EXERCISE DIRECTIONS: Copy every line of the data that includes the string "script".

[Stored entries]
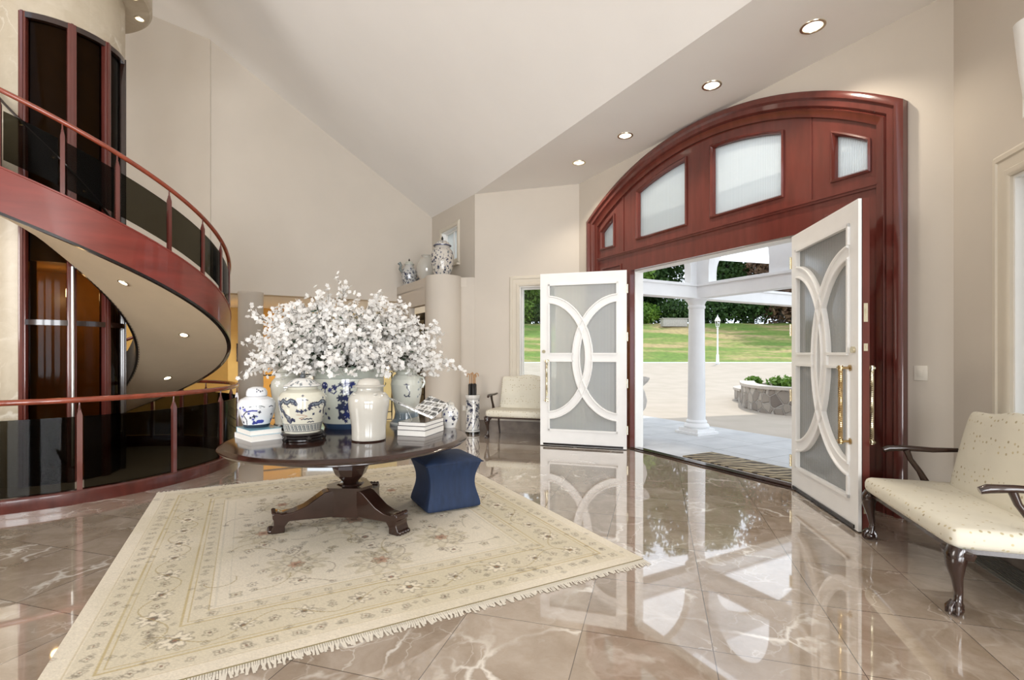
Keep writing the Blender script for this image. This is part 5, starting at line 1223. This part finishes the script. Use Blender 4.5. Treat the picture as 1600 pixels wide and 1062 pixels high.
# clear stand with an open magazine
Sx, Sy, Sz = -.70, 4.33, TZ+.128
stt = empty('book_stand', (Sx, Sy, TZ+.1225), 0, 'clear acrylic stand holding the open magazine above the books', 'stand')
v0 = np.array([0, 0, .012]); vs_ = np.array([-.20, .24, .05]); vl = np.array([-.27, -.03, .12]); vr = np.array([.13, .11, .105])
def leafplate(mb, o_, a, b_, t): 
    n_ = np.cross(a, b_); n_ = n_/np.linalg.norm(n_)*t
    if n_[2] < 0: n_ = -n_
    c_ = [o_, o_+a, o_+a+b_, o_+b_]; lo_ = [mb.v(p) for p in c_]; hi_ = [mb.v(p+n_) for p in c_]
    mb.f(lo_); mb.f(hi_[::-1])
    for i in range(4): j = (i+1) % 4; mb.f([lo_[i], hi_[i], hi_[j], lo_[j]])
mb = MB(); leafplate(mb, v0, vs_, vl*.9, .004); mb.build('left_panel', M['acrylic'], stt)
mb = MB(); leafplate(mb, v0, vs_, vr*.9, .004); mb.build('right_panel', M['acrylic'], stt)
mb = MB()
for p in (v0+vs_*.9+vl*.8, v0+vs_*.9+vr*.8, v0+vl*.8, v0+vs_*.1+vr*.3): mb.tube([tuple(p), (p[0]*.8, p[1]*.8, 0)], .005, 8)
mb.build('prop', M['acrylic'], stt)
mg = empty('magazine', (Sx, Sy, TZ+.1225), 0, 'open magazine with black and white photo pages lying on the clear stand', 'magazine')
def pagemat():
    m, N, L, b = newmat('photo_page'); tc = N.new('ShaderNodeTexCoord'); br_ = N.new('ShaderNodeTexBrick'); br_.inputs['Scale'].default_value = 5; br_.inputs['Mortar Size'].default_value = .03
    br_.inputs['Color1'].default_value = (.10, .10, .10, 1); br_.inputs['Color2'].default_value = (.5, .48, .45, 1); br_.inputs['Mortar'].default_value = (.8, .79, .76, 1)
    mp = N.new('ShaderNodeMapping'); mp.inputs['Rotation'].default_value = (0, 0, R(40)); L.new(tc.outputs['Object'], mp.inputs[0]); L.new(mp.outputs[0], br_.inputs['Vector'])
    nz = N.new('ShaderNodeTexNoise'); nz.inputs['Scale'].default_value = 28; nz.inputs['Detail'].default_value = 4; L.new(tc.outputs['Object'], nz.inputs['Vector']); rp = ramp(N, [(.42, (.12, .12, .11)), (.55, (1, 1, 1))]); L.new(nz.outputs['Fac'], rp.inputs[0])
    mx = N.new('ShaderNodeMix'); mx.data_type = 'RGBA'; mx.blend_type = 'OVERLAY'; mx.inputs[0].default_value = .8; L.new(br_.outputs[0], mx.inputs[6]); L.new(rp.outputs[0], mx.inputs[7]); L.new(mx.outputs[2], b.inputs['Base Color']); b.inputs['Roughness'].default_value = .3; return m
pm = pagemat(); up = np.array([0, 0, .008])
mb = MB(); leafplate(mb, v0+up, vs_*1.02, vl, .010); mb.build('left_pages', pm, mg)
mb = MB(); leafplate(mb, v0+up, vs_*1.02, vr, .014); mb.build('right_pages', pm, mg)
mb = MB(); leafplate(mb, v0+up*.6-vs_*.02, vs_*1.06, vr*1.03, .0022); leafplate(mb, v0+up*.6-vs_*.02, vs_*1.06, vl*1.03, .0022); mb.build('cover', cw, mg)

# ------------------------------------------------------------------ blossoms
bq = empty('blossom_bouquet', (PX-.02, PY, TZ+.50), 0, 'huge spreading bouquet of white blossom branches in the blue and white planter', 'flowers')
gb = np.random.default_rng(42); NB = 112
for k in range(NB):
    az = 2*PI*(k*.618034 % 1)+gb.random()*.2
    el = math.asin(min(1, .02+.98*((k+.5)/NB)**1.25)); el = max(el, R(3+5*gb.random()))
    ln = (.66+.12*gb.random())*(math.cos(el)**2) + (.70+.10*gb.random())*(math.sin(el)**2)
    if gb.random() < .14: ln += .09
    d = np.array([math.cos(az)*math.cos(el)*1.0, math.sin(az)*math.cos(el)*.80, math.sin(el)])
    r0 = np.array([math.cos(az), math.sin(az), 0])*.20*math.sqrt(gb.random()); pts = []; bend = gb.normal(size=3)*.07; sag = .15*math.cos(el)
    T = np.linspace(0, 1, 10)
    for t in T: pts.append(r0+d*ln*t+bend*t*(1-t)*2+np.array([0, 0, .16*math.cos(el)*math.sin(PI*t)*.9-sag*t*t*.3+.02]))
    mb = MB(); mb.tube([tuple(p) for p in pts], [.0055-.004*t for t in T], 5)
    fl = []; NT = 12
    for j in range(NT):
        t = .28+.72*(j+.5)/NT; i = min(8, int(t*9)); p = pts[i]+(pts[i+1]-pts[i])*(t*9-i)
        dd = gb.normal(size=3); dd += d*1.0; dd /= np.linalg.norm(dd); l2 = (.10+.09*gb.random())*(1.1-.4*t); e = p+dd*l2
        mb.tube([tuple(p), tuple(p+dd*l2*.5+gb.normal(size=3)*.006), tuple(e)], [.002, .0016, .001], 4)
        for q in range(8): fl.append((p+dd*l2*(.16+.12*q)+gb.normal(size=3)*.022, dd))
    fl.append((pts[-1], d))
    bo = mb.build('branch', M['stem'], bq, sharp=80)
    mb = MB()
    for p, dd in fl:
        a = gb.normal(size=3)*.9+dd*.6+np.array([0, -.25, .25]); a /= np.linalg.norm(a); u_ = np.cross(a, gb.normal(size=3)); u_ /= np.linalg.norm(u_); w_ = np.cross(a, u_); rr = .018+.010*gb.random()
        for q in range(5):
            t = 2*PI*q/5; c_ = u_*math.cos(t)+w_*math.sin(t); s_ = -u_*math.sin(t)+w_*math.cos(t)
            mb.f([mb.v(p), mb.v(p+c_*rr*.6+s_*rr*.42+a*rr*.22), mb.v(p+c_*rr+a*rr*.25), mb.v(p+c_*rr*.6-s_*rr*.42+a*rr*.22)])
    mb.build('blossoms', M['petal'], bo, kind='stuff')
    mb = MB()
    for j in range(26):
        t = .10+.75*gb.random(); i = min(8, int(t*9)); p = pts[i]+gb.normal(size=3)*.03; a = gb.normal(size=3); a /= np.linalg.norm(a); u_ = np.cross(a, gb.normal(size=3)); u_ /= np.linalg.norm(u_); w_ = np.cross(a, u_)
        mb.f([mb.v(p), mb.v(p+u_*.02+w_*.009), mb.v(p+u_*.045), mb.v(p+u_*.02-w_*.009)])
    mb.build('leaves', M['leafy'], bo, kind='stuff')

# ------------------------------------------------------------------ porcelain on the ledge
LZ = 2.90
x, y = -1.315, 9.30
kj = jar('ginger_jar', x, y, LZ, 'large blue and white lidded jar on top of the half column')
def pk(S, Z, C, PH):
    C = C*0+np.array([.60, .56, .50]); return florals(S, Z, C, .03, .52, .75, 230, .008, .030, [INK, INK*1.8, GREY], 33, 40)
painted('body', [(.001, 0), (.15, 0), (.155, .02), (.185, .12), (.212, .26), (.215, .38), (.195, .47), (.15, .53), (.135, .54), (.135, .57)], pk, kj, n=200, nz=120)
def pkl(S, Z, C, PH):
    C = C*0+np.array([.60, .56, .50]); C = florals(S, Z, C, .58, .66, .45, 40, .008, .018, [INK, GREY], 8, 6); return mixm(C, (Z < .583).astype(float), INK*2)
painted('lid', [(.135, .565), (.17, .570), (.172, .585), (.145, .60), (.125, .635), (.08, .665), (.03, .675), (.001, .675)], pkl, kj, n=100, nz=50)
mb = MB(); mb.ball((0, 0, .69), .022, n=10); mb.lathe([(.018, .70), (.022, .72), (.001, .765)], 12); mb.build('finial', M['iron'], kj)
x, y = -1.72, 9.98
wv_ = jar('porcelain_vase', x, y, 2.88, 'plain white round-shouldered vase on the ledge behind the half column', 'vase')
mb = MB(); mb.lathe([(.001, 0), (.12, 0), (.13, .03), (.19, .15), (.215, .27), (.20, .38), (.14, .47), (.105, .50), (.10, .535), (.112, .55), (.10, .552), (.09, .53), (.001, .52)], 48, cap=False); mb.build('body', M['porcelain'], wv_)
mb = MB(); mb.lathe([(.10, .535), (.114, .545), (.112, .555), (.10, .555)], 40, cap=False); mb.build('rim', M['porcelain'], wv_)
x, y = -2.165, 10.38
ew = jar('porcelain_ewer', x, y, 2.88, 'dark blue patterned lidded ewer at the wall end of the ledge', 'ewer')
def pe(S, Z, C, PH): return florals(S, Z, C*.75, .02, .36, .5, 170, .010, .026, [INK, INK*1.5, GREY], 44, 30)
painted('body', [(.001, 0), (.11, 0), (.115, .02), (.155, .12), (.165, .22), (.145, .32), (.10, .38), (.085, .40), (.085, .43), (.08, .44)], pe, ew, n=140, nz=90)
mb = MB(); mb.lathe([(.08, .432), (.105, .436), (.107, .446), (.08, .47), (.06, .50), (.02, .51), (.001, .51)], 30, cap=False); mb.build('lid', M['celadon'], ew)
mb = MB(); mb.lathe([(.012, .505), (.018, .53), (.001, .57)], 10); mb.build('finial', M['iron'], ew)
mb = MB(); mb.tube([(0, -.13, .26), (0, -.19, .34), (0, -.17, .42), (0, -.21, .47)], [.035, .03, .028, .04], 10); mb.build('spout', mat('mottled_grey_glaze', (.18, .20, .19), .2, var=.5, scale=30), ew)
mb = MB(); mb.tube([(0, .12, .30), (0, .20, .27), (0, .22, .18), (0, .14, .10)], .016, 8); mb.build('handle', mat('mottled_grey_glaze', (.12, .13, .14), .2, var=.5, scale=30), ew)
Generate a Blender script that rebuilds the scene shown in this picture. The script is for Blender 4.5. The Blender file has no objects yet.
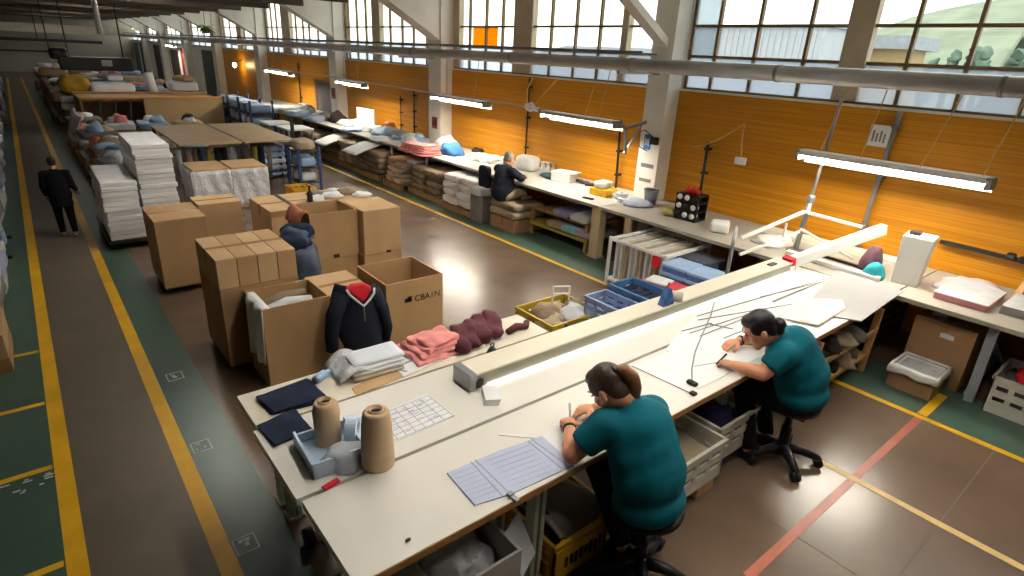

ANSWER IN FULL:
Keep writing the Blender script for this image. This is part 5, starting at line 1223. This part finishes the script. Use Blender 4.5. Treat the picture as 1600 pixels wide and 1062 pixels high.
Generate a Blender script that rebuilds the scene shown in this picture. The script is for Blender 4.5. The Blender file has no objects yet.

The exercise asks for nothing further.